#### Work instructions:
Return the lines from the line containing "Model this scene" through the line containing "from mathutils.geometry import" exactly. No other line should appear in the answer.

#### Material provided:
-- -- --

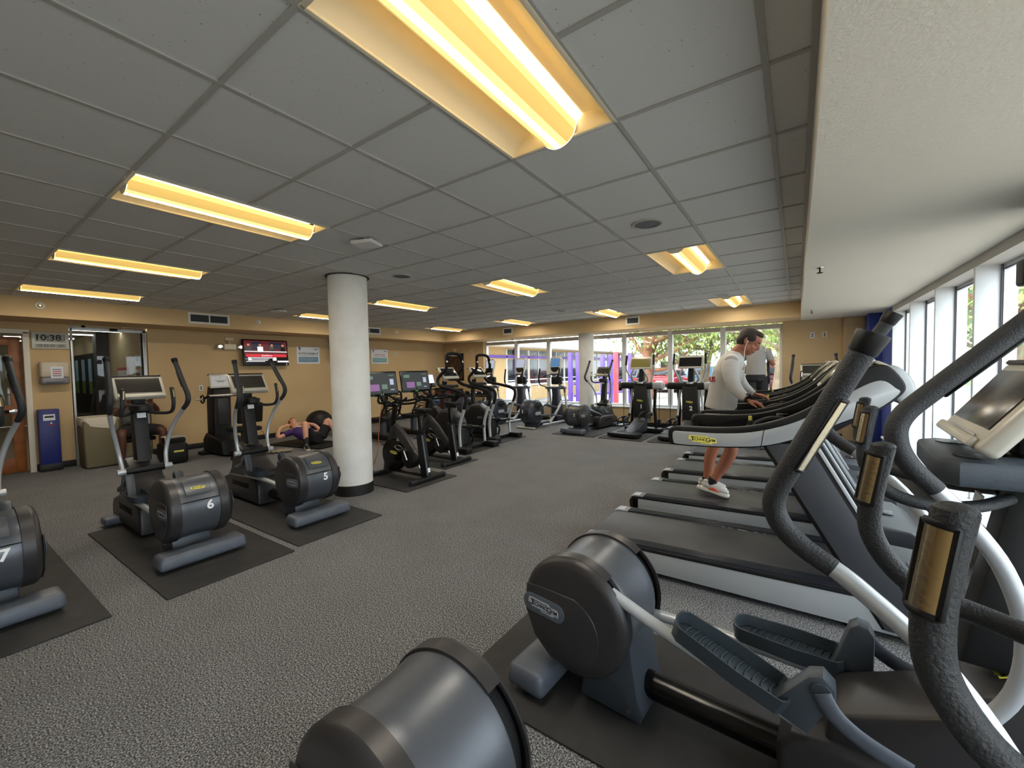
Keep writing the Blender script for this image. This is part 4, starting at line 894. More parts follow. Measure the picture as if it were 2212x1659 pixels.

-- -- --

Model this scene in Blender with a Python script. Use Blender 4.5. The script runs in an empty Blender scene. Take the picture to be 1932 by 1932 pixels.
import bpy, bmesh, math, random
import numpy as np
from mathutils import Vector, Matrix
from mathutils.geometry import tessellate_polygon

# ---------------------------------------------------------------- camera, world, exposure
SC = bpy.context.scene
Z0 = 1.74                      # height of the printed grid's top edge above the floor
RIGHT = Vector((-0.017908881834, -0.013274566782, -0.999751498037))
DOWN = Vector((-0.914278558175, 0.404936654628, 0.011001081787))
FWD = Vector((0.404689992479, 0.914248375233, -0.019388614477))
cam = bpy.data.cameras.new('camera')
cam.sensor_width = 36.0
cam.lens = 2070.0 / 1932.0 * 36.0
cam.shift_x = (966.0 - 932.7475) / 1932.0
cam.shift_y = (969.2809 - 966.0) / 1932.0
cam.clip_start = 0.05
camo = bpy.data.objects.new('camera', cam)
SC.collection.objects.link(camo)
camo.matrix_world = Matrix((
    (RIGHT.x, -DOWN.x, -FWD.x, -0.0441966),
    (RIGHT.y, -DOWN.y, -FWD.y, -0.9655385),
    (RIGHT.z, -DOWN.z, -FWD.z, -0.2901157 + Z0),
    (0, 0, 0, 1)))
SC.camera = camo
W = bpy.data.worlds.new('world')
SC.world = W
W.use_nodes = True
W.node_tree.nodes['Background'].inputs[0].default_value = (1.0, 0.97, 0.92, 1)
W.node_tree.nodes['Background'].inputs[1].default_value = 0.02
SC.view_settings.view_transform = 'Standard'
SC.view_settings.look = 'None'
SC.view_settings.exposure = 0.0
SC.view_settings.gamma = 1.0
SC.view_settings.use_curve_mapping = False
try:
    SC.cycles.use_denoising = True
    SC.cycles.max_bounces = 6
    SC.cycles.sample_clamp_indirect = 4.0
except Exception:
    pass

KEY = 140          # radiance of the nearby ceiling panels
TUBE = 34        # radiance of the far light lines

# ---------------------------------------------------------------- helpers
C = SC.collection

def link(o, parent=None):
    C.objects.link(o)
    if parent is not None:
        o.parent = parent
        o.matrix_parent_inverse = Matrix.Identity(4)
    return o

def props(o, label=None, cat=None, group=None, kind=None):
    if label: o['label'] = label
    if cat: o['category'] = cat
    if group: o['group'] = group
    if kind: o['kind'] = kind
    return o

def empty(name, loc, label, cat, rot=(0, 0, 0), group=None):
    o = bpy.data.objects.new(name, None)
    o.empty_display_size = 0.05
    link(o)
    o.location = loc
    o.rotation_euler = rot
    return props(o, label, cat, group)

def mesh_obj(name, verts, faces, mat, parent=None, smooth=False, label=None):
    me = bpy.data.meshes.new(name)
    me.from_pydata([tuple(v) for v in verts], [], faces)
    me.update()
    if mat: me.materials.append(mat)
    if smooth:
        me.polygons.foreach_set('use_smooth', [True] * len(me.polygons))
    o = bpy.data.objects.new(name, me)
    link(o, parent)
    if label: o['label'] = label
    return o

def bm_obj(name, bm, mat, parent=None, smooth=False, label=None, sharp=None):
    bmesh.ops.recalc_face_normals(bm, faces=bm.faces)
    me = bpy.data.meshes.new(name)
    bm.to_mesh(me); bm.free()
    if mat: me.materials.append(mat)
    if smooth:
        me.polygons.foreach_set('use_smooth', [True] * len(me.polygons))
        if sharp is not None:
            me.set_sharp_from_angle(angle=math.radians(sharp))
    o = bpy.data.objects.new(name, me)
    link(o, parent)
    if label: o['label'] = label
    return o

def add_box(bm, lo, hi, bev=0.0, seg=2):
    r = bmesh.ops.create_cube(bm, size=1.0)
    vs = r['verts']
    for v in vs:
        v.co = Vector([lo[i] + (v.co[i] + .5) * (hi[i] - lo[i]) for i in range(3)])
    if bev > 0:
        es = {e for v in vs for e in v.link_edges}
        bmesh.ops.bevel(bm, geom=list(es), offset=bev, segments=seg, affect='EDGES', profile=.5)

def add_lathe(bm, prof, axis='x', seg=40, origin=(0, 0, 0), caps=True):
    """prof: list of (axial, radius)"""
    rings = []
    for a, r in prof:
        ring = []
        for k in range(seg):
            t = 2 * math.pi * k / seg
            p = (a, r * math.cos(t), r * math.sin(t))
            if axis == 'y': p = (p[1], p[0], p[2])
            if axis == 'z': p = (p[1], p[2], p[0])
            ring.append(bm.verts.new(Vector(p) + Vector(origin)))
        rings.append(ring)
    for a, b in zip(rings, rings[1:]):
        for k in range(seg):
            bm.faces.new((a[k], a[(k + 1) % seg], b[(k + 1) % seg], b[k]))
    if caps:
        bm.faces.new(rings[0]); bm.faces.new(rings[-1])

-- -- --

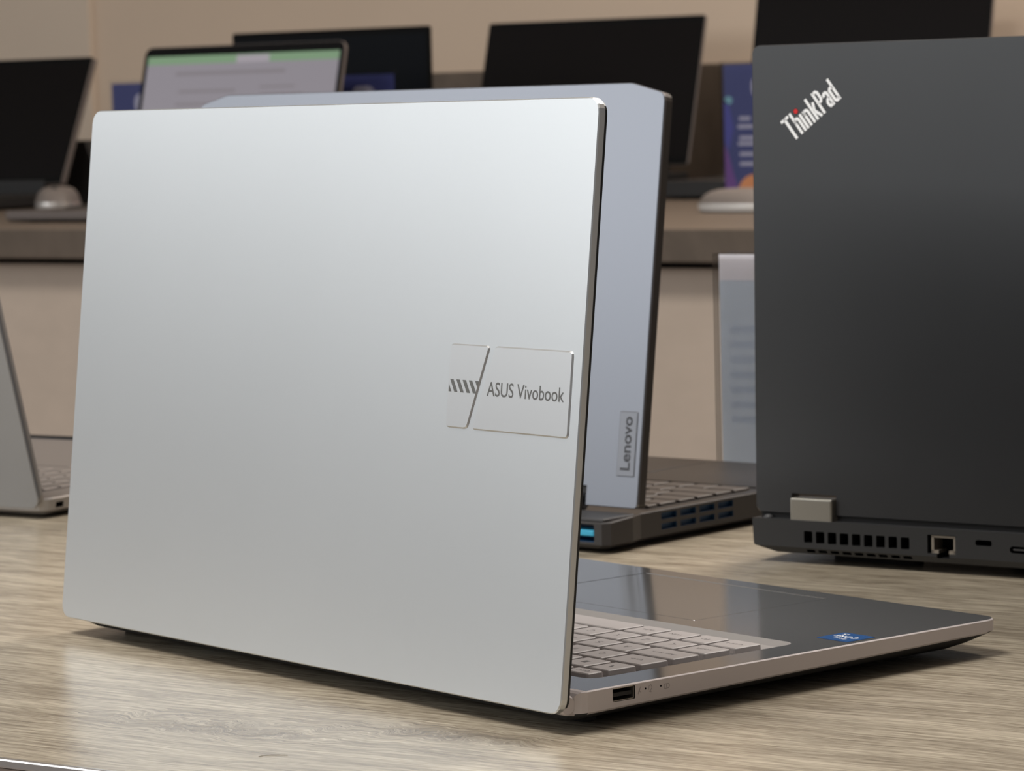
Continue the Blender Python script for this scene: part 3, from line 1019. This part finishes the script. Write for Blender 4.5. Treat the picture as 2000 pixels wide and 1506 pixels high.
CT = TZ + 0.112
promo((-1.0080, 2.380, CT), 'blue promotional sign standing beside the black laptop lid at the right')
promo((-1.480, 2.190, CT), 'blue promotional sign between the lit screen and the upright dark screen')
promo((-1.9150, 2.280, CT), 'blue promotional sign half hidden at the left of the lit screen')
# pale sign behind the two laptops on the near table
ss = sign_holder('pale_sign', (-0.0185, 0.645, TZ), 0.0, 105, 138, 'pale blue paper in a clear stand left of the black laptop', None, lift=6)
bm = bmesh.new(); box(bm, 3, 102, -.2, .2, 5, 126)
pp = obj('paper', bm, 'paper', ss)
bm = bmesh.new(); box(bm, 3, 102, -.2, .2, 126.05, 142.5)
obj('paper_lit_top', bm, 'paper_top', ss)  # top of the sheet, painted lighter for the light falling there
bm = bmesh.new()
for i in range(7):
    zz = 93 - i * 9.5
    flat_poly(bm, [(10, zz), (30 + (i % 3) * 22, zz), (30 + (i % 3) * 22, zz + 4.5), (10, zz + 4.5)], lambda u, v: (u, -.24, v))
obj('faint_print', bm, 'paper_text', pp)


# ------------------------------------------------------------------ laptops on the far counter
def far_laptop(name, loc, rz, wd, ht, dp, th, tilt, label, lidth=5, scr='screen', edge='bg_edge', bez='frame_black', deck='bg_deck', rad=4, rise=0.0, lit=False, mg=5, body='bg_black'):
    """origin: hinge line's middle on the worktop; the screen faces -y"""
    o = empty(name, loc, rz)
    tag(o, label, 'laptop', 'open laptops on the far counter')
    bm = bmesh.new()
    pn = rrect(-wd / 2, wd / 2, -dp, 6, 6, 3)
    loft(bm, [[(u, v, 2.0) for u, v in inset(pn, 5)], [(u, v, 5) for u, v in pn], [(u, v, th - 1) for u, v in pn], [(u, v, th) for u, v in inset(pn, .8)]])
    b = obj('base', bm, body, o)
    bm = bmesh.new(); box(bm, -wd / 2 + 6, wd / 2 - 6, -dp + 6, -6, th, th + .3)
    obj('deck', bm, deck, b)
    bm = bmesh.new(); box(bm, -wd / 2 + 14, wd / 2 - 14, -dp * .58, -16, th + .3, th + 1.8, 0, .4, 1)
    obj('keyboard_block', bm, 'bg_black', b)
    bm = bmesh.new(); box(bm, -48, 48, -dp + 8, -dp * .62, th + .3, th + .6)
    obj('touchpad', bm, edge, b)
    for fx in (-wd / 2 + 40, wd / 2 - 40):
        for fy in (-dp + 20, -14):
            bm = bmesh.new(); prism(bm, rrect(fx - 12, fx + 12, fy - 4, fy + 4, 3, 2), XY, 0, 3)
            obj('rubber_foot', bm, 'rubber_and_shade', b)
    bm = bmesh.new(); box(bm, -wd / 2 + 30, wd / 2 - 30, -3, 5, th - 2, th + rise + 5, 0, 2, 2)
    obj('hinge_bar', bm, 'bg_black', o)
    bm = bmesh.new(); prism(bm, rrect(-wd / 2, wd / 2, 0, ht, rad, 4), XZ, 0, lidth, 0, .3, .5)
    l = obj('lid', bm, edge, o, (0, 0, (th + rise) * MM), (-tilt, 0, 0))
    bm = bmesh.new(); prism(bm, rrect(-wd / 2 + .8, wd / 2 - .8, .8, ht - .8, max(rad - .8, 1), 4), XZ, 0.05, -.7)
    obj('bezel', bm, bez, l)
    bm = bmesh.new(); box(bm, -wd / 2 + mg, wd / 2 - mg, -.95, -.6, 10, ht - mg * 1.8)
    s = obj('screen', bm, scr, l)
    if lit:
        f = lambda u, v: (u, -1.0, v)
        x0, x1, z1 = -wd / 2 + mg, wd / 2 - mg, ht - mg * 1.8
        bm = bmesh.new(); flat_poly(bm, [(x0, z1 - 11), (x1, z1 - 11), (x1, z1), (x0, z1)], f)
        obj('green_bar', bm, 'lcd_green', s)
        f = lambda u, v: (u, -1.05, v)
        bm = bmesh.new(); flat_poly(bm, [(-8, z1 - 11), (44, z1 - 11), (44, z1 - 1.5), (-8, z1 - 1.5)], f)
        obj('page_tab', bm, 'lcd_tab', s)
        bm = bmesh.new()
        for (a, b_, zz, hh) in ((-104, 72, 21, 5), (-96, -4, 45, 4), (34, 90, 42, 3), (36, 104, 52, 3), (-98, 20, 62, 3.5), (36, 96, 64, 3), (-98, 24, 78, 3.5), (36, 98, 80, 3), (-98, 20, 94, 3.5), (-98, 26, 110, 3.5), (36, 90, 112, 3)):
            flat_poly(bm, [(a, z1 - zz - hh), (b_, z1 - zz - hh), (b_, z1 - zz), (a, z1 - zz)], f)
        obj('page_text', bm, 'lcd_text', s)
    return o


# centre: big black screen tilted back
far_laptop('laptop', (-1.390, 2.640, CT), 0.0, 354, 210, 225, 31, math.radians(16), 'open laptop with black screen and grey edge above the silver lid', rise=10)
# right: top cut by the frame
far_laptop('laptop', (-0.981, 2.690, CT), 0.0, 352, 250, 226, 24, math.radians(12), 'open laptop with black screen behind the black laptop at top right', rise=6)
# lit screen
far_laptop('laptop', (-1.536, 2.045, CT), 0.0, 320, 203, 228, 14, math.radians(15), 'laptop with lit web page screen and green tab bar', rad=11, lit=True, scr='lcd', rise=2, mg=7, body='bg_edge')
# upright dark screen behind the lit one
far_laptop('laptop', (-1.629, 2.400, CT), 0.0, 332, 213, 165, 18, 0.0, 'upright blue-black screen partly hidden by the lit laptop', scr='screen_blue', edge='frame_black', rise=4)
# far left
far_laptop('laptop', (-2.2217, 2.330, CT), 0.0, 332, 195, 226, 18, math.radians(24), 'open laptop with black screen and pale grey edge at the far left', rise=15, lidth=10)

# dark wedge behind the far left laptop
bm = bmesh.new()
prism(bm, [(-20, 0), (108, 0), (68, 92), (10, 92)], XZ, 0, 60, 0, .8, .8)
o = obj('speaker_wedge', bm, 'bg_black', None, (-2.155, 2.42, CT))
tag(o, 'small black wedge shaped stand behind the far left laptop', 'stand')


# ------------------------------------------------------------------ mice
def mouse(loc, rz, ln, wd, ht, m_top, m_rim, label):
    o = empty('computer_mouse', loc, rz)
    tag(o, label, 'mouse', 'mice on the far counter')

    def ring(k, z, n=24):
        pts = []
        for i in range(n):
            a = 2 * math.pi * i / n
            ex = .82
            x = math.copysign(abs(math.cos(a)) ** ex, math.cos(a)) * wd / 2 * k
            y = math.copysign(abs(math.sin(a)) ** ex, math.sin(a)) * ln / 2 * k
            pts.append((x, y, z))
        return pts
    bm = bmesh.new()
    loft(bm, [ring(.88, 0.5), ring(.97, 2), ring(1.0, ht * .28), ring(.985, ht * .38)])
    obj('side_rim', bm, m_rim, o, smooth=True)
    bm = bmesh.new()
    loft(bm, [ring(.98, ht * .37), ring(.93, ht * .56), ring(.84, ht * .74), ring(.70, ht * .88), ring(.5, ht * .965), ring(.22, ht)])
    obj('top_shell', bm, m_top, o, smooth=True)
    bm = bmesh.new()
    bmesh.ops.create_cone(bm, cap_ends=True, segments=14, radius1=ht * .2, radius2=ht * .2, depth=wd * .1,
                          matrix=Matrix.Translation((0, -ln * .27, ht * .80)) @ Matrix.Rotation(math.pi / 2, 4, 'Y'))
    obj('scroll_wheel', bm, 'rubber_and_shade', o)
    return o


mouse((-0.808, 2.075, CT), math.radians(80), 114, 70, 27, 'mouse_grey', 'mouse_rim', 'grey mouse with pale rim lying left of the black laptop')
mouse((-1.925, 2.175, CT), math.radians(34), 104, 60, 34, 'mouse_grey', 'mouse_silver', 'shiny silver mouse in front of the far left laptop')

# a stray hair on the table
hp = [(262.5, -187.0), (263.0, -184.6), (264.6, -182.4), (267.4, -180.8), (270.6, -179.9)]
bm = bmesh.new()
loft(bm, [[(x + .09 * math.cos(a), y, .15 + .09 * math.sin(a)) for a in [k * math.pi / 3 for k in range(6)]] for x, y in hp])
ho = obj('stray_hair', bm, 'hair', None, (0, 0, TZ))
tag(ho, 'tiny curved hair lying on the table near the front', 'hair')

-- -- --

#### Solved problem:
Model this scene in Blender with a Python script. Use Blender 4.5. The script runs in an empty Blender scene. Take the picture to be 1932 by 1932 pixels.
import bpy, bmesh, math, random
import numpy as np
from mathutils import Vector, Matrix
from mathutils.geometry import tessellate_polygon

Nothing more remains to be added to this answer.